Could you help me to point out the differences in the following sentences. for me both sentences imply same meaning.

The Restaurant , offers a broad range of locally caught fresh seafood, prime steak and meat dishes

The Restaurant , offers a wide range of locally caught fresh seafood, prime steak and meat dishes

  • Remove the comma after Restaurant, and add one after steak. You could use local instead of locally caught; put a comma after local. As for wide versus broad, it depends on whether you see the range as being a parcel of land (if, use wide), or as a roadway (if so, use broad); the difference is only metaphoric. – John Lawler Oct 13 '13 at 3:18
  • Sir, if i use wide variety, does it more close to the context of the sentence. – KItis Oct 13 '13 at 4:18

As pointed out by in John Lawyer's comment, there definitely should not be a comma after "Restaurant" and nor should there be a space in front of a comma).

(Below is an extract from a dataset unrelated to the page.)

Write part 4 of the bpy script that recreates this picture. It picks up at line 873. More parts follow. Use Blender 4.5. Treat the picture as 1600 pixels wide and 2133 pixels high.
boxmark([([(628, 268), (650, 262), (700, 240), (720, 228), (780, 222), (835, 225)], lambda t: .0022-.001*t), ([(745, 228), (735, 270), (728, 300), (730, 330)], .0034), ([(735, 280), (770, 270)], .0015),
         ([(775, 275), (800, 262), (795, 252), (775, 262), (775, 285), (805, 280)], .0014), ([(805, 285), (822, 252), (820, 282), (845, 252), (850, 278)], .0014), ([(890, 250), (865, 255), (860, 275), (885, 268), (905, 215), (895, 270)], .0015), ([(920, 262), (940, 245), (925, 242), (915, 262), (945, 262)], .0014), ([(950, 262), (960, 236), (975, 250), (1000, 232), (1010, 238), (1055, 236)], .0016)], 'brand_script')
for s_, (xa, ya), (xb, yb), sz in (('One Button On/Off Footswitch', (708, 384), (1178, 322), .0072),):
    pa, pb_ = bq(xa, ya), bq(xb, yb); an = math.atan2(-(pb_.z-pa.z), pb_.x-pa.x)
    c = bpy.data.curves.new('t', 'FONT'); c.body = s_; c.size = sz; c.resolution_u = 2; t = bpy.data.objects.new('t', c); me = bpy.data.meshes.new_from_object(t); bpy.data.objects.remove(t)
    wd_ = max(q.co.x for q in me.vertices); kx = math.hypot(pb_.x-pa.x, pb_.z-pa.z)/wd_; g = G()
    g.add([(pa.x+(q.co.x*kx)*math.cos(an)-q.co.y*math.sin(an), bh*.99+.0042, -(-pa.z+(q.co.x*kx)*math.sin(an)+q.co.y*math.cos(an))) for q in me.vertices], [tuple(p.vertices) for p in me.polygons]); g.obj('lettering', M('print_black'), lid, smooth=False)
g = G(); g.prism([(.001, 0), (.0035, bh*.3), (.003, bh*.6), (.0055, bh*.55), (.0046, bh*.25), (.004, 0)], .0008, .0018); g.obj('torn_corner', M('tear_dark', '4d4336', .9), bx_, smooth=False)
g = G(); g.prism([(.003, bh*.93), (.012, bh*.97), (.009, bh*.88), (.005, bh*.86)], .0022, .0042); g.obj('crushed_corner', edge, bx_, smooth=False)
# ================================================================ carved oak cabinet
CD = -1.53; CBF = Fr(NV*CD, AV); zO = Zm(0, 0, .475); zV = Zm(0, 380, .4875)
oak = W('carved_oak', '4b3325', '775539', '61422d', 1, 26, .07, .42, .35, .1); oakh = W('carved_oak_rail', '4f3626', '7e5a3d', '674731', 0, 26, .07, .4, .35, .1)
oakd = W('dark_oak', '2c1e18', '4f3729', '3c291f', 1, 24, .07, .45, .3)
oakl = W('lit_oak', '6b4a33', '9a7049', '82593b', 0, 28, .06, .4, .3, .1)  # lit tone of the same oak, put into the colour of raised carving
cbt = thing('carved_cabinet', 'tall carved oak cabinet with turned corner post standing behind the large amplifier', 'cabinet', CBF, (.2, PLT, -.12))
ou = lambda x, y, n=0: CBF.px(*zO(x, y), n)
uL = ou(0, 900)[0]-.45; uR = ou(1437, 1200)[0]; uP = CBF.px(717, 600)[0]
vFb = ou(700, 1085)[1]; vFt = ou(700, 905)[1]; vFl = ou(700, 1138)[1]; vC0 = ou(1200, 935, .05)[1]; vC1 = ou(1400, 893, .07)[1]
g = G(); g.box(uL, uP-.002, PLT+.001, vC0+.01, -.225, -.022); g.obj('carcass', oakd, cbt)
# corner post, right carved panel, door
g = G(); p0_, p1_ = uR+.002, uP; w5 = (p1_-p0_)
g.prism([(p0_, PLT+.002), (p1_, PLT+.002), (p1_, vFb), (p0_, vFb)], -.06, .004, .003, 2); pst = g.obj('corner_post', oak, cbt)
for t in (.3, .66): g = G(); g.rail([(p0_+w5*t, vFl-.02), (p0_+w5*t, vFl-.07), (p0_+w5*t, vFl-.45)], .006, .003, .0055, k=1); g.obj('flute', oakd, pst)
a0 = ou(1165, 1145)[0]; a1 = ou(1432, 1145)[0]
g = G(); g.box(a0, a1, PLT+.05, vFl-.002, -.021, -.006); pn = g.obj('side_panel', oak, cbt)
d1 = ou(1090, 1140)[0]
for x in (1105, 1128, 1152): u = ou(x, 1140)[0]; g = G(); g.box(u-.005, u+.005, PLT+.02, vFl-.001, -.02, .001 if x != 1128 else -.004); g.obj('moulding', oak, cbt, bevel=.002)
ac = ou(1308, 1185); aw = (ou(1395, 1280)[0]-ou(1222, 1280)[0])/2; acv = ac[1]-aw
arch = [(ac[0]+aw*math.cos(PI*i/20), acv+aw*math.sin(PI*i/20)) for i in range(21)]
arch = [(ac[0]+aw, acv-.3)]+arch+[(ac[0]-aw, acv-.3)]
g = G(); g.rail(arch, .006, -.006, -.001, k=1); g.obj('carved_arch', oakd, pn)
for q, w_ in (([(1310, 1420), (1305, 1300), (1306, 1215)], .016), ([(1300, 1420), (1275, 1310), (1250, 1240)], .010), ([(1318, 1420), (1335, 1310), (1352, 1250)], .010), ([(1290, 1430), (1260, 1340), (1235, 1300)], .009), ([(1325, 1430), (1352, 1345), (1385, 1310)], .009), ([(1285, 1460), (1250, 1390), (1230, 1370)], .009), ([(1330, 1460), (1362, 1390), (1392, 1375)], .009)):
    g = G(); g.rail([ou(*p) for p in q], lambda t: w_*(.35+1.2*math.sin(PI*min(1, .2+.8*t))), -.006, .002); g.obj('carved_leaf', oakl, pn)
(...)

Apart from that, (as a Brit) I see absolutely no difference in meaning between the two sentences:

  • I perceive no difference between wide and broad in this context.
  • Nor do I perceive any difference between range and variety in this context. Personally, I do not think assortment (as suggested in another answer) is so appropriate in this context for reasons I find difficult to explain: it just does not seem so idiomatic.)

Being pedantic:

  • "Restaurant" should not be capitalised: it is not a proper noun.
  • You could say "other meat dishes", because "prime steak" is also a meat dish.
  • I think a comma after "steak" (as suggested by John Lawyer) would be desirable.

"wide range" seems more natural. The two words are synonyms: a river can be broad or wide. In your particular sentence, "wide range" is more commonly used.

A Web search for "broad range" turns up nothing useful; "wide range", at least hundreds of hits.